While announcing that he was pulling out from the race, Raila surprised them as well as the nation that he would be making an important earth-shaking announcement on October 26, the day before the repeat poll. He says neither he nor his colleagues had any idea what that was.

Vague announcement

Later, it turned out to have been a damp squib. He announced that he would not recognise Uhuru after the repeat poll.

“But Tinga, that is what we have been saying all along. What is new about that? That cannot be the big announcement we have been promising the world?” he recalls  Bungoma Senator Moses Wetang’ula quipping before Raila groped around for a response.

In place of the vague announcement, the team crafted a non-violent resistance message to be revealed at Uhuru Park that day. Again, at Uhuru Park, Raila pulled another card, announcing the transformation of NASA to National Resistance Movement.

“This was completely unexpected. We had not discussed it let alone agreed on it. He would explain to us later that seeing that the crowd was not sufficiently enthused by what he was reading, it had suddenly occurred to him he should make this proclamation,” he writes.

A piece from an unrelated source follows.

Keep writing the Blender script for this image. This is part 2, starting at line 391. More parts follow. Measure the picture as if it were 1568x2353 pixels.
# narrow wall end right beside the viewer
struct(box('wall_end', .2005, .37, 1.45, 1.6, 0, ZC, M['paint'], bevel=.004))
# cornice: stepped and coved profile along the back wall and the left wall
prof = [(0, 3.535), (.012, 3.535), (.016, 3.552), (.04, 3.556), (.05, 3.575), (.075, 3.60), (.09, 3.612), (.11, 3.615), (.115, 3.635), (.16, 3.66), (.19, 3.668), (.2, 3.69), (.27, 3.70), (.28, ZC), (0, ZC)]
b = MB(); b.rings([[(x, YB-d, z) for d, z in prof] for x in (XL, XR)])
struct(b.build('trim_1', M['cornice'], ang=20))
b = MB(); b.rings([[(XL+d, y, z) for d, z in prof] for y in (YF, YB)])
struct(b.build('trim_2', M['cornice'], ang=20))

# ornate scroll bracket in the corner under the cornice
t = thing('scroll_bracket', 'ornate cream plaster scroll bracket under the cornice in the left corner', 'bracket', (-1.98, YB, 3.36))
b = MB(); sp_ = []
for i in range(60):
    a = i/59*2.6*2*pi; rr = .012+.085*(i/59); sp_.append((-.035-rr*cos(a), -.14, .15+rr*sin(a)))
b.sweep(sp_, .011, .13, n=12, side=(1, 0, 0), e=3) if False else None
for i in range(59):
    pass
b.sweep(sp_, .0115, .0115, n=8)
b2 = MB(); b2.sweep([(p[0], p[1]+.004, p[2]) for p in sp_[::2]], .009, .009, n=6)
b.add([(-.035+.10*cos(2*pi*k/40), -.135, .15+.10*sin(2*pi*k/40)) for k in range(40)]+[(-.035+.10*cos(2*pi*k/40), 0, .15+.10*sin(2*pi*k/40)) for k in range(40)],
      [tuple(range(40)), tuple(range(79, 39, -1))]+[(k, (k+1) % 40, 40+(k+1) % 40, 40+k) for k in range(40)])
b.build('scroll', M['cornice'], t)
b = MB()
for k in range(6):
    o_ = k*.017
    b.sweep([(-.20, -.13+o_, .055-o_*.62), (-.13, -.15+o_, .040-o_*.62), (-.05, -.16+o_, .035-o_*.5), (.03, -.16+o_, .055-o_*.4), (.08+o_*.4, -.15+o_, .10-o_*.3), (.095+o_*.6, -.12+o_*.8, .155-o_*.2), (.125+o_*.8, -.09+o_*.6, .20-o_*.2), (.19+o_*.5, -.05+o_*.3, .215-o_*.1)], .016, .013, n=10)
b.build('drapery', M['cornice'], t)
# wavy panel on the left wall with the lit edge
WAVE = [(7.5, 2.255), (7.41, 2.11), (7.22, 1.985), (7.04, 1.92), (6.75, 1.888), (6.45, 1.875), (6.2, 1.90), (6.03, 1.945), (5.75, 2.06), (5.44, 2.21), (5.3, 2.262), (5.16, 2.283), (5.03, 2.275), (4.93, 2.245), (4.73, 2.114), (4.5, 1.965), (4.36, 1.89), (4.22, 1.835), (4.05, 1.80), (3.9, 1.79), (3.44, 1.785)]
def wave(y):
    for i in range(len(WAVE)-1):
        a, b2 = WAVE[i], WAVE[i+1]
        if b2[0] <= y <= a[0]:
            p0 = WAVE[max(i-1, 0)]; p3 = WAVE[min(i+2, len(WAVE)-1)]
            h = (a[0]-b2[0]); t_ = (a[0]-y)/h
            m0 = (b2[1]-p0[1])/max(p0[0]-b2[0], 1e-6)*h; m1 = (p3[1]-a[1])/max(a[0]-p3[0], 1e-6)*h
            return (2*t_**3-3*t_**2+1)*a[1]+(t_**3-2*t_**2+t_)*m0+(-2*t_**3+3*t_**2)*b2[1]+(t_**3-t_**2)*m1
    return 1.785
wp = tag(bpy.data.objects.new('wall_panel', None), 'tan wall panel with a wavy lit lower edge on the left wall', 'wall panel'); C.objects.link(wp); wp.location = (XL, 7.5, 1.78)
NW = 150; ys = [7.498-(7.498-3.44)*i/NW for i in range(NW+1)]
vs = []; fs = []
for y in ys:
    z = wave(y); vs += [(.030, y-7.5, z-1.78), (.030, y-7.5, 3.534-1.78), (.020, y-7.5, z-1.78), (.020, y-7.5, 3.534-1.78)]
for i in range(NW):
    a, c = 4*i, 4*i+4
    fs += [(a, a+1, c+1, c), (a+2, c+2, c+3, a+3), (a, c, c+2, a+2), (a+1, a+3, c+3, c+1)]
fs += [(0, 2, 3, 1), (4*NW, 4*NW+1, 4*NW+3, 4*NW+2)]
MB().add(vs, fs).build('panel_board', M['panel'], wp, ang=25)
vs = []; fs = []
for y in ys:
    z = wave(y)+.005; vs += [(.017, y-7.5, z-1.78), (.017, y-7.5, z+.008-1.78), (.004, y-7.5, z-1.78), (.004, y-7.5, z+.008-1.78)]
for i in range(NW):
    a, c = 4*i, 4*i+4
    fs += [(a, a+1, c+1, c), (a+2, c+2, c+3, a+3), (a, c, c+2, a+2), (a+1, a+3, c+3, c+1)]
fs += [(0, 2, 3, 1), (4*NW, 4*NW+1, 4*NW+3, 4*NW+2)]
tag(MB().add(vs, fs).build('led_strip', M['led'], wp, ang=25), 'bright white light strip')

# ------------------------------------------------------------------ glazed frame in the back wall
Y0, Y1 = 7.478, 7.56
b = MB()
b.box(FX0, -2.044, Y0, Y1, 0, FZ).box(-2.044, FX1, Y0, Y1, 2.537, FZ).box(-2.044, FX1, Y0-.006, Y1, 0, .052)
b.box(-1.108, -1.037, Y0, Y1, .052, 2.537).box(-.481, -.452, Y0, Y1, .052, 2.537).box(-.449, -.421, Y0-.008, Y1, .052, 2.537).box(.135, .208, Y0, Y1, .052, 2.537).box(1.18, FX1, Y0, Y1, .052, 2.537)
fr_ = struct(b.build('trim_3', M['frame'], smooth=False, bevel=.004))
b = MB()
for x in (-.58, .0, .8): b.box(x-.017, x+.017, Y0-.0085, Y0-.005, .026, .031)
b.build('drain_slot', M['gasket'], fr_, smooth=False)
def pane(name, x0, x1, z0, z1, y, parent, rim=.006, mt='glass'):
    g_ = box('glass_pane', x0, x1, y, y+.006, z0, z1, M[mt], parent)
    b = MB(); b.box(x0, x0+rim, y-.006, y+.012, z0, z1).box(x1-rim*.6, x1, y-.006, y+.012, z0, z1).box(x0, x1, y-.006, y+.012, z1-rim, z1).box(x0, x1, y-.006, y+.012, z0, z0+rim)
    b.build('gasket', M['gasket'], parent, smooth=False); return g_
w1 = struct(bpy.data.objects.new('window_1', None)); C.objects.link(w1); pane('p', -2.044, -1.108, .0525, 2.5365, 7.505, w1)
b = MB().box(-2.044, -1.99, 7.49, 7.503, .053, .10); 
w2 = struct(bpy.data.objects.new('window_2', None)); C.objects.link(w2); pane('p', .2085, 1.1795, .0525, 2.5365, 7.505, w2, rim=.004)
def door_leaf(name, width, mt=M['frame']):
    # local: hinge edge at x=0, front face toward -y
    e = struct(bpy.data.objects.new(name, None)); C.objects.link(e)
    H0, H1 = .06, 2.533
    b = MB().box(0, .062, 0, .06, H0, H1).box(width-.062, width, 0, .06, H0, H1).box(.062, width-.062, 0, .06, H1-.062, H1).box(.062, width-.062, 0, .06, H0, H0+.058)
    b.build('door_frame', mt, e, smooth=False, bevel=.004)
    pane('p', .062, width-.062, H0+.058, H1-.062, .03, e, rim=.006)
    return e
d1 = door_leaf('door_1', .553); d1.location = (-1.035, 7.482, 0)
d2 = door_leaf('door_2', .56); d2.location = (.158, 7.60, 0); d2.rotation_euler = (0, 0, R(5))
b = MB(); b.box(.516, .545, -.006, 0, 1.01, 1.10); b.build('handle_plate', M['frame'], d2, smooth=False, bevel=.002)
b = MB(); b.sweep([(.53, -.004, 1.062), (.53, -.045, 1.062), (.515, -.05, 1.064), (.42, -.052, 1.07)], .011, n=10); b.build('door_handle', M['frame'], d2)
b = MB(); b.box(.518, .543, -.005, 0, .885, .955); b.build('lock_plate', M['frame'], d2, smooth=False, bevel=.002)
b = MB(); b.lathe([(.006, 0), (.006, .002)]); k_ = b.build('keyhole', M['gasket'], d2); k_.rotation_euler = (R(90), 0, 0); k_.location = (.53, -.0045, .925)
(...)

And then there was the matter of controversial swearing-in and later the handshake. Mudavadi says Raila kept swinging from one end of the pendulum to another on the swearing-in, depending on his audience. On one hand, he would agree to diplomatic pressure against it, but on the other, he would vouch for it in some meetings. At one point he was urging NASA principals to proceed to announce the postponement of the swearing-in while he was about to be sworn in at businessman Jimi Wanjigi’s house.

“Raila seemed to have been shocked to watch us on TV, calling off the swearing-in. He is reported to have said, Oh, so they are calling it off?” Mudavadi writes before the secret plan was called off.

He would eventually be sworn in, in similar deceitful terms, Mudavadi says, and proceed to undertake a political handshake behind their back.

“There was not even the slightest hint that anything of this kind could be going on. The handshake of Friday, March 9, between the two gentlemen, came as a shocker.”

In the book, Mudavadi appears to regret the 2017 boycott of the repeat poll. He reveals that there was no consensus on the matter.